'A Band Called Death,' the Audience Award Winner at this year's SXSW Festival, is set to hit movie theaters in the U.S. on June 8, 2013. The documentary follows the story of Detroit brothers Bobby and Dannis Hackney and their friend Dobbie Duncan who formed proto-punk band Death, despite Motown and Disco's dominance of the early seventies black music scene.

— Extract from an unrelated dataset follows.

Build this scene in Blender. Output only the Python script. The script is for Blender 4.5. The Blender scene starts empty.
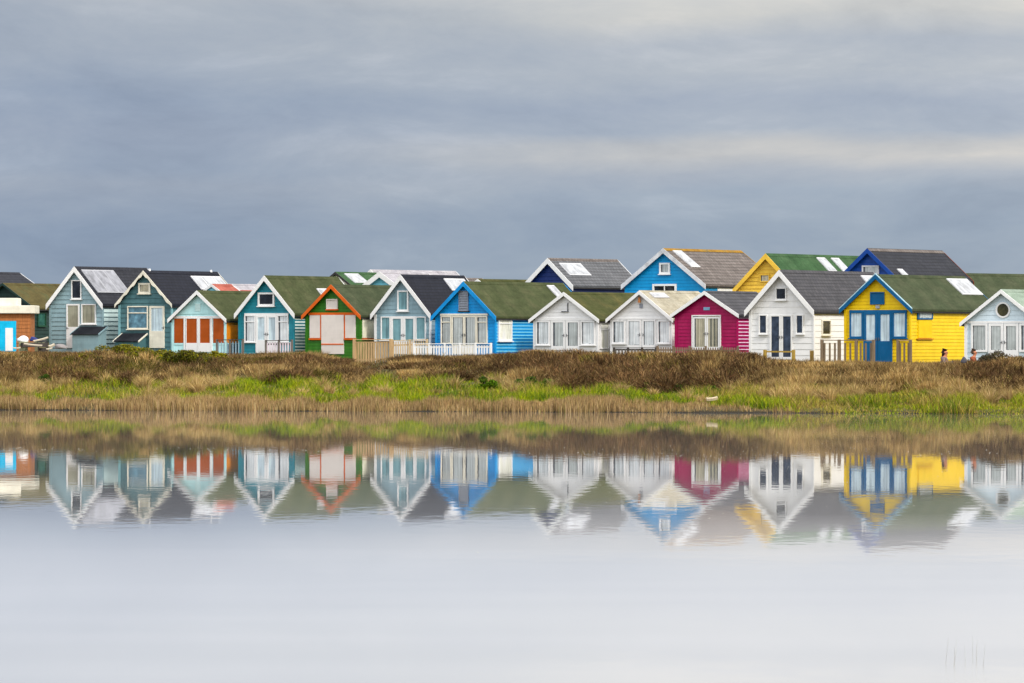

As you'd expect, nobody was willing to give the boys a chance and a record deal appeared a million miles away. In 1974, the group was approached by Columbia Records mogul Clive Davis, though he requested the band choose a more commercially relatable name - they refused. Death disbanded in 1977, as white punk bands The Ramones and the Sex Pistols began to stamp their authority on the genre. However, nearly 30 years later, Death's demo tape found its way out of hiding and was played to a new generation of fans who appreciated the inspirational sound of the world's first black punk band. Directed by Jeff Howlett and Mark Covino, the movie is already getting comparisons to Oscar winning movie Searching for Sugar Man. Questlove is a fan too, tweeting after a recent screening, "if "Sugarman" doc moved you....this will be your music doc of the year."

Writing in the New York Times in 2009, Mark Rubin said of the band's secret demo tape, "Death's newly unearthed recordings reveal a remarkable missing link between the high-energy hard rock of Detroit bands like the Stooges and MC5 from the late 1960s and early '70s and the high-velocity assault of punk from its breakthrough years."